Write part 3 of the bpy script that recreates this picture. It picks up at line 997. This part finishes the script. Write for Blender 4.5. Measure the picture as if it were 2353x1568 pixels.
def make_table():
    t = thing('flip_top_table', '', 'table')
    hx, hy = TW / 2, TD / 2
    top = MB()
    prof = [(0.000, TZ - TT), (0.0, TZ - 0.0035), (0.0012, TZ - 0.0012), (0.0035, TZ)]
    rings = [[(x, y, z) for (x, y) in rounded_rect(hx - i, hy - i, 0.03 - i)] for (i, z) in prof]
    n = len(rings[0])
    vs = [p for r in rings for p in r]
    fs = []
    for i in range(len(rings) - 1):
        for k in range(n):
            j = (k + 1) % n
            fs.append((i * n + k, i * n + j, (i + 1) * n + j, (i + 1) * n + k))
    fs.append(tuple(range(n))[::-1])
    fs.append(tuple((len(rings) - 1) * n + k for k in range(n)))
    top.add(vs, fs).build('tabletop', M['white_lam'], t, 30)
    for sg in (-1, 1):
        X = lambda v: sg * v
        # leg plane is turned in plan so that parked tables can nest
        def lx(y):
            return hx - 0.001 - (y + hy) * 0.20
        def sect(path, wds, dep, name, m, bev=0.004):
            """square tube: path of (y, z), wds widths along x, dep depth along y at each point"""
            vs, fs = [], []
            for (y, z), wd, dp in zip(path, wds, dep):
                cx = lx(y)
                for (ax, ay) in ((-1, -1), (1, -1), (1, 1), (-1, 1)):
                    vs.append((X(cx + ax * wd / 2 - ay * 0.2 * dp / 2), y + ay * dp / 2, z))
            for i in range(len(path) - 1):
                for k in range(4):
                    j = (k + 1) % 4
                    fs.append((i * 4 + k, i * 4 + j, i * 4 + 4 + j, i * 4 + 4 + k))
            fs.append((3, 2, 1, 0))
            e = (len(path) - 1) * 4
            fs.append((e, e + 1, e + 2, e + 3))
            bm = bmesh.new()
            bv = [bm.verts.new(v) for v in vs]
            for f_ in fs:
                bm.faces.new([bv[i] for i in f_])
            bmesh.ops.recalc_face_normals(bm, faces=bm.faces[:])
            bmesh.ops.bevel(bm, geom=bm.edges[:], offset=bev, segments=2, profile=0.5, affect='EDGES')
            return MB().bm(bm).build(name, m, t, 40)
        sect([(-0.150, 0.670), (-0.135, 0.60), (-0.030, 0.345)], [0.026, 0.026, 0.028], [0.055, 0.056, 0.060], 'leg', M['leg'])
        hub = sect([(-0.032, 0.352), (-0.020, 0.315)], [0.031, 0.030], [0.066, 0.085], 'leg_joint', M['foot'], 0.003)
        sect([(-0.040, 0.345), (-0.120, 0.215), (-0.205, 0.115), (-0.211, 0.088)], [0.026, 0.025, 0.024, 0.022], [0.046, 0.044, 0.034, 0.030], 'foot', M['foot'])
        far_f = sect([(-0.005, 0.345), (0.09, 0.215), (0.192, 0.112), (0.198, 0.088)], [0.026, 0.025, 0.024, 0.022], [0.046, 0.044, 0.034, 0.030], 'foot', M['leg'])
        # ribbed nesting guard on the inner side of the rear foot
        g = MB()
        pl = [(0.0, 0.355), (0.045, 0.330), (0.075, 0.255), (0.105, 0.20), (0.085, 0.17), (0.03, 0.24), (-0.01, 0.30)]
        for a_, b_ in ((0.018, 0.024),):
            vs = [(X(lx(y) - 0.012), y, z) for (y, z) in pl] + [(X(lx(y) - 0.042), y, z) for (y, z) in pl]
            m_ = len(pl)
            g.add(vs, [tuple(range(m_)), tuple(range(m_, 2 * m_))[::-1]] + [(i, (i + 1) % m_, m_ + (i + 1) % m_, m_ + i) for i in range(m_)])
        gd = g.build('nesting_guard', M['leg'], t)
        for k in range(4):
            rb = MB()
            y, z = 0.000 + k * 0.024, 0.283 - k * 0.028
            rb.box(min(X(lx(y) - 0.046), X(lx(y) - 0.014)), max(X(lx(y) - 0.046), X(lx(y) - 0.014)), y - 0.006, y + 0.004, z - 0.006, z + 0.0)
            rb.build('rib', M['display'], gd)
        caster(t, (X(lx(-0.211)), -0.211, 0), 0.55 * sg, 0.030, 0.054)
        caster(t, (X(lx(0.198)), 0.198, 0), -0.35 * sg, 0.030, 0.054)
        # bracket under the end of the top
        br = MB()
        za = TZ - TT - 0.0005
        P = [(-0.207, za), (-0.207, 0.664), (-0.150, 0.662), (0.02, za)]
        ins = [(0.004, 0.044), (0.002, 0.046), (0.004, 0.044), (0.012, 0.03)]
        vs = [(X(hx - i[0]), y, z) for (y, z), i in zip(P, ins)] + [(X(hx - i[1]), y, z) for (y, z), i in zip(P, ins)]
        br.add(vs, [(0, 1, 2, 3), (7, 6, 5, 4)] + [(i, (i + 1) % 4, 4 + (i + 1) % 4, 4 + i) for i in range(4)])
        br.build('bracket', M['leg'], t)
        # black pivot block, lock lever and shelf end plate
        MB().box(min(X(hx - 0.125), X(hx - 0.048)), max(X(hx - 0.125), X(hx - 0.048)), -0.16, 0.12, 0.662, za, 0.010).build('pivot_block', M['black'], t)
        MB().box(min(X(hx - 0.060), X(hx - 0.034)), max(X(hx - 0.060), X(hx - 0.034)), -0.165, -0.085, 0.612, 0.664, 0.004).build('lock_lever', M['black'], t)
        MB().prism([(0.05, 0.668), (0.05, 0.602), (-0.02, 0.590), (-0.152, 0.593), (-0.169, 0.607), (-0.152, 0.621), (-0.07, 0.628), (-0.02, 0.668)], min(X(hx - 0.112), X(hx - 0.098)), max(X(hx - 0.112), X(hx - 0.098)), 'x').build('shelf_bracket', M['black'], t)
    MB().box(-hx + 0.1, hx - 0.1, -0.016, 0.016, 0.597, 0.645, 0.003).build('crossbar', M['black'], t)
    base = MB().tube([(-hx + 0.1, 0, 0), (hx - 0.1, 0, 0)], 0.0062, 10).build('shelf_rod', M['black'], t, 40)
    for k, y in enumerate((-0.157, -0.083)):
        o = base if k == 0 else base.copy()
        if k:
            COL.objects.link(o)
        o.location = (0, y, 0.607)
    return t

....

Please restate the whole listing word for word.

Write part 3 of the bpy script that recreates this picture. It picks up at line 997. This part finishes the script. Write for Blender 4.5. Measure the picture as if it were 2353x1568 pixels.
def make_table():
    t = thing('flip_top_table', '', 'table')
    hx, hy = TW / 2, TD / 2
    top = MB()
    prof = [(0.000, TZ - TT), (0.0, TZ - 0.0035), (0.0012, TZ - 0.0012), (0.0035, TZ)]
    rings = [[(x, y, z) for (x, y) in rounded_rect(hx - i, hy - i, 0.03 - i)] for (i, z) in prof]
    n = len(rings[0])
    vs = [p for r in rings for p in r]
    fs = []
    for i in range(len(rings) - 1):
        for k in range(n):
            j = (k + 1) % n
            fs.append((i * n + k, i * n + j, (i + 1) * n + j, (i + 1) * n + k))
    fs.append(tuple(range(n))[::-1])
    fs.append(tuple((len(rings) - 1) * n + k for k in range(n)))
    top.add(vs, fs).build('tabletop', M['white_lam'], t, 30)
    for sg in (-1, 1):
        X = lambda v: sg * v
        # leg plane is turned in plan so that parked tables can nest
        def lx(y):
            return hx - 0.001 - (y + hy) * 0.20
        def sect(path, wds, dep, name, m, bev=0.004):
            """square tube: path of (y, z), wds widths along x, dep depth along y at each point"""
            vs, fs = [], []
            for (y, z), wd, dp in zip(path, wds, dep):
                cx = lx(y)
                for (ax, ay) in ((-1, -1), (1, -1), (1, 1), (-1, 1)):
                    vs.append((X(cx + ax * wd / 2 - ay * 0.2 * dp / 2), y + ay * dp / 2, z))
            for i in range(len(path) - 1):
                for k in range(4):
                    j = (k + 1) % 4
                    fs.append((i * 4 + k, i * 4 + j, i * 4 + 4 + j, i * 4 + 4 + k))
            fs.append((3, 2, 1, 0))
            e = (len(path) - 1) * 4
            fs.append((e, e + 1, e + 2, e + 3))
            bm = bmesh.new()
            bv = [bm.verts.new(v) for v in vs]
            for f_ in fs:
                bm.faces.new([bv[i] for i in f_])
            bmesh.ops.recalc_face_normals(bm, faces=bm.faces[:])
            bmesh.ops.bevel(bm, geom=bm.edges[:], offset=bev, segments=2, profile=0.5, affect='EDGES')
            return MB().bm(bm).build(name, m, t, 40)
        sect([(-0.150, 0.670), (-0.135, 0.60), (-0.030, 0.345)], [0.026, 0.026, 0.028], [0.055, 0.056, 0.060], 'leg', M['leg'])
        hub = sect([(-0.032, 0.352), (-0.020, 0.315)], [0.031, 0.030], [0.066, 0.085], 'leg_joint', M['foot'], 0.003)
        sect([(-0.040, 0.345), (-0.120, 0.215), (-0.205, 0.115), (-0.211, 0.088)], [0.026, 0.025, 0.024, 0.022], [0.046, 0.044, 0.034, 0.030], 'foot', M['foot'])
        far_f = sect([(-0.005, 0.345), (0.09, 0.215), (0.192, 0.112), (0.198, 0.088)], [0.026, 0.025, 0.024, 0.022], [0.046, 0.044, 0.034, 0.030], 'foot', M['leg'])
        # ribbed nesting guard on the inner side of the rear foot
        g = MB()
        pl = [(0.0, 0.355), (0.045, 0.330), (0.075, 0.255), (0.105, 0.20), (0.085, 0.17), (0.03, 0.24), (-0.01, 0.30)]
        for a_, b_ in ((0.018, 0.024),):
            vs = [(X(lx(y) - 0.012), y, z) for (y, z) in pl] + [(X(lx(y) - 0.042), y, z) for (y, z) in pl]
            m_ = len(pl)
            g.add(vs, [tuple(range(m_)), tuple(range(m_, 2 * m_))[::-1]] + [(i, (i + 1) % m_, m_ + (i + 1) % m_, m_ + i) for i in range(m_)])
        gd = g.build('nesting_guard', M['leg'], t)
        for k in range(4):
            rb = MB()
            y, z = 0.000 + k * 0.024, 0.283 - k * 0.028
            rb.box(min(X(lx(y) - 0.046), X(lx(y) - 0.014)), max(X(lx(y) - 0.046), X(lx(y) - 0.014)), y - 0.006, y + 0.004, z - 0.006, z + 0.0)
            rb.build('rib', M['display'], gd)
        caster(t, (X(lx(-0.211)), -0.211, 0), 0.55 * sg, 0.030, 0.054)
        caster(t, (X(lx(0.198)), 0.198, 0), -0.35 * sg, 0.030, 0.054)
        # bracket under the end of the top
        br = MB()
        za = TZ - TT - 0.0005
        P = [(-0.207, za), (-0.207, 0.664), (-0.150, 0.662), (0.02, za)]
        ins = [(0.004, 0.044), (0.002, 0.046), (0.004, 0.044), (0.012, 0.03)]
        vs = [(X(hx - i[0]), y, z) for (y, z), i in zip(P, ins)] + [(X(hx - i[1]), y, z) for (y, z), i in zip(P, ins)]
        br.add(vs, [(0, 1, 2, 3), (7, 6, 5, 4)] + [(i, (i + 1) % 4, 4 + (i + 1) % 4, 4 + i) for i in range(4)])
        br.build('bracket', M['leg'], t)
        # black pivot block, lock lever and shelf end plate
        MB().box(min(X(hx - 0.125), X(hx - 0.048)), max(X(hx - 0.125), X(hx - 0.048)), -0.16, 0.12, 0.662, za, 0.010).build('pivot_block', M['black'], t)
        MB().box(min(X(hx - 0.060), X(hx - 0.034)), max(X(hx - 0.060), X(hx - 0.034)), -0.165, -0.085, 0.612, 0.664, 0.004).build('lock_lever', M['black'], t)
        MB().prism([(0.05, 0.668), (0.05, 0.602), (-0.02, 0.590), (-0.152, 0.593), (-0.169, 0.607), (-0.152, 0.621), (-0.07, 0.628), (-0.02, 0.668)], min(X(hx - 0.112), X(hx - 0.098)), max(X(hx - 0.112), X(hx - 0.098)), 'x').build('shelf_bracket', M['black'], t)
    MB().box(-hx + 0.1, hx - 0.1, -0.016, 0.016, 0.597, 0.645, 0.003).build('crossbar', M['black'], t)
    base = MB().tube([(-hx + 0.1, 0, 0), (hx - 0.1, 0, 0)], 0.0062, 10).build('shelf_rod', M['black'], t, 40)
    for k, y in enumerate((-0.157, -0.083)):
        o = base if k == 0 else base.copy()
        if k:
            COL.objects.link(o)
        o.location = (0, y, 0.607)
    return t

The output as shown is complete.